▶ **Instructions for the task**
What follows is a listing. Return every line of it exactly.
━━━━━━━━━━━━━━━━
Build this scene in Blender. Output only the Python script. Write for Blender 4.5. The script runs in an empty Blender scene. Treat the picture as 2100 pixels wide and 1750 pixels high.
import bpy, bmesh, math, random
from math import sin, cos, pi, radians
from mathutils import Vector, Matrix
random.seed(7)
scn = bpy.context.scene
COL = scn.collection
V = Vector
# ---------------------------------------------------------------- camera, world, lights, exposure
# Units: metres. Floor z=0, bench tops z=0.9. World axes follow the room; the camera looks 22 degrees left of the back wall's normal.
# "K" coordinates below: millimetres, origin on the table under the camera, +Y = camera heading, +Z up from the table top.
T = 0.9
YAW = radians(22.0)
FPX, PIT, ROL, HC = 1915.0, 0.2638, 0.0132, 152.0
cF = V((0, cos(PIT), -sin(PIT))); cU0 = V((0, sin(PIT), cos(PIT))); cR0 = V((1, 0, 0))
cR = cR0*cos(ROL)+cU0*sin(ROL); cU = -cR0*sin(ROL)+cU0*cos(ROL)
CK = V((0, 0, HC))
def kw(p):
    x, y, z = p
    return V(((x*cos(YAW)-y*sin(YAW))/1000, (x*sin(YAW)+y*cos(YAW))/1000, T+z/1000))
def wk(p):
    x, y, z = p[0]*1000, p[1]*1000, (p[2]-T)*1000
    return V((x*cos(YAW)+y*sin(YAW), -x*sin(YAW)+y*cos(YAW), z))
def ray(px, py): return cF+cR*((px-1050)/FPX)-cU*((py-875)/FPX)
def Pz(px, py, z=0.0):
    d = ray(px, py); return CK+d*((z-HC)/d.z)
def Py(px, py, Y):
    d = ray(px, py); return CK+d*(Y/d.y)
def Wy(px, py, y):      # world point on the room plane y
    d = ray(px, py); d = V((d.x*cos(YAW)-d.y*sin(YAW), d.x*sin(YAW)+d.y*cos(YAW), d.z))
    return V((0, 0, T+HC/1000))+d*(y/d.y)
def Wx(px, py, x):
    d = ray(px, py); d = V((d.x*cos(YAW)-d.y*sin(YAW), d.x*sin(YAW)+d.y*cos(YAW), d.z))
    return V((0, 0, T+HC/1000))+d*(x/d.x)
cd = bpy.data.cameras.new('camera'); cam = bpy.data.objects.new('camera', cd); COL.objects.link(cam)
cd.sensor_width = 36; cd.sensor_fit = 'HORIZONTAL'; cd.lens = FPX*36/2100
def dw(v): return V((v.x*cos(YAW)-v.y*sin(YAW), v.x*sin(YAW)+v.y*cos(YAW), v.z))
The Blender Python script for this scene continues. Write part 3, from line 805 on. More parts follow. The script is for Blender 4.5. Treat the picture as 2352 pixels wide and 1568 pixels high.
━━━━━━━━━━━━━━━━
▶ **Response to this task**
Build this scene in Blender. Output only the Python script. Write for Blender 4.5. The script runs in an empty Blender scene. Treat the picture as 2100 pixels wide and 1750 pixels high.
import bpy, bmesh, math, random
from math import sin, cos, pi, radians
from mathutils import Vector, Matrix
random.seed(7)
scn = bpy.context.scene
COL = scn.collection
V = Vector
# ---------------------------------------------------------------- camera, world, lights, exposure
# Units: metres. Floor z=0, bench tops z=0.9. World axes follow the room; the camera looks 22 degrees left of the back wall's normal.
# "K" coordinates below: millimetres, origin on the table under the camera, +Y = camera heading, +Z up from the table top.
T = 0.9
YAW = radians(22.0)
FPX, PIT, ROL, HC = 1915.0, 0.2638, 0.0132, 152.0
cF = V((0, cos(PIT), -sin(PIT))); cU0 = V((0, sin(PIT), cos(PIT))); cR0 = V((1, 0, 0))
cR = cR0*cos(ROL)+cU0*sin(ROL); cU = -cR0*sin(ROL)+cU0*cos(ROL)
CK = V((0, 0, HC))
def kw(p):
    x, y, z = p
    return V(((x*cos(YAW)-y*sin(YAW))/1000, (x*sin(YAW)+y*cos(YAW))/1000, T+z/1000))
def wk(p):
    x, y, z = p[0]*1000, p[1]*1000, (p[2]-T)*1000
    return V((x*cos(YAW)+y*sin(YAW), -x*sin(YAW)+y*cos(YAW), z))
def ray(px, py): return cF+cR*((px-1050)/FPX)-cU*((py-875)/FPX)
def Pz(px, py, z=0.0):
    d = ray(px, py); return CK+d*((z-HC)/d.z)
def Py(px, py, Y):
    d = ray(px, py); return CK+d*(Y/d.y)
def Wy(px, py, y):      # world point on the room plane y
    d = ray(px, py); d = V((d.x*cos(YAW)-d.y*sin(YAW), d.x*sin(YAW)+d.y*cos(YAW), d.z))
    return V((0, 0, T+HC/1000))+d*(y/d.y)
def Wx(px, py, x):
    d = ray(px, py); d = V((d.x*cos(YAW)-d.y*sin(YAW), d.x*sin(YAW)+d.y*cos(YAW), d.z))
    return V((0, 0, T+HC/1000))+d*(x/d.x)
cd = bpy.data.cameras.new('camera'); cam = bpy.data.objects.new('camera', cd); COL.objects.link(cam)
cd.sensor_width = 36; cd.sensor_fit = 'HORIZONTAL'; cd.lens = FPX*36/2100
def dw(v): return V((v.x*cos(YAW)-v.y*sin(YAW), v.x*sin(YAW)+v.y*cos(YAW), v.z))
The Blender Python script for this scene continues. Write part 3, from line 805 on. More parts follow. The script is for Blender 4.5. Treat the picture as 2352 pixels wide and 1568 pixels high.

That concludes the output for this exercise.